Friday, September 4, 2015

Fed's Intrest Rate Situation


For a number of months now, there has been much talk of the Fed raising interest rates. While they have yet to do so, the intention is still there. This article explains the general situation but offers a stance against a rate hike.

The Fed is tasked with maintaining stable prices. After seven years of recovery, they fear inflation and risky investments that could be made with amazingly low rates. However, the personal consumption expenditures measure of inflation has been less than half of the 2% target that the Fed established. Wages are often a big driver of inflation but they have remained relatively stagnate while the labor market continues to move towards (but not reach) the natural rate. A rate hike would also further strengthen the dollar and hurt the trade balance even more. Lastly, the risks in a rate hike are asymmetrical. A hike too late would allow inflation to rise to say three or four percent, which is barely a problem when compared to historical rates. Conversely, a hike too early could stifle the recovery and tie the Fed's hands with a zero lower bound issue.

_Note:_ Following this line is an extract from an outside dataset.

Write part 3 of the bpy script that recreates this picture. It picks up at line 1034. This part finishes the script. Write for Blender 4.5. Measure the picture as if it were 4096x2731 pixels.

What do you think? Should rates remain low for a while longer or should the Fed just go ahead and raise them?


Link Here

3 comments:

Anonymous said...

I feel like with the sudden downward turn of the Stock Market, it might not be a bad idea for the FED to keep rates low for the time being. Raising them would only encourage people to take their money out of the market and put it in savings to earn the higher interest. Pulling money out of the market would only worsen the situation. So I feel like it might be a good idea to hold off on raising them for a little bit.

Unknown said...

I think I disagree with Rachel's statement above. I feel that the Federal Reserve should increase interest rates because of the fact that if interest rates remain low, the Federal Reserve will not be able to lower them in the future if need be to help boost the economy. For example, a lower interest rate normally makes for cheaper debt financing, which in turn allows for businesses to expand their operations. This boost, then causes the economy to boost as well. If the interest rate remains close to zero, as it is now, the Federal Reserve will not be able to lower interest rates to help boost the economy later on. Furthermore, I feel that a slight increase in interest rates, while it will cause for some to save their money, will not cause a major disturbance in the economy due to the fact that the interest rate will not increase tenfold. If the Federal Reserve wants to take a safe approach to be able to protect the economy in case of an emergency later, then yes, they should increase interest rates soon.

Unknown said...

I too agree with Kaley. Considering a rate hike from the sole perspective of the stock market, it is necessary. I sympathize with top hedge fund managers and analysts alike. Many, like Peter Tchir at Brean Capital are in favor of the inevitable rate hike, sooner rather than later. Considering the Fed raising interest rates as early as following Septembers meet would be beneficial to the market in the long run. yes it would presumably create volatile swings after the initial hike, but it is better in the long run. I sympathized with Tchir's view when he said "it's like ripping off a band-aid". investors will be more comfortable after the first hike is off the table. Additionally, postponing raising interest rates does not send the best picture to a market that is already highly volatile. In closing, Yes I agree with Kaley in her argument that the Fed should raise interest rates and hope that my argument through the eyes of investors offered another reason as to why the inevitable rate hike should be done sooner rather than later.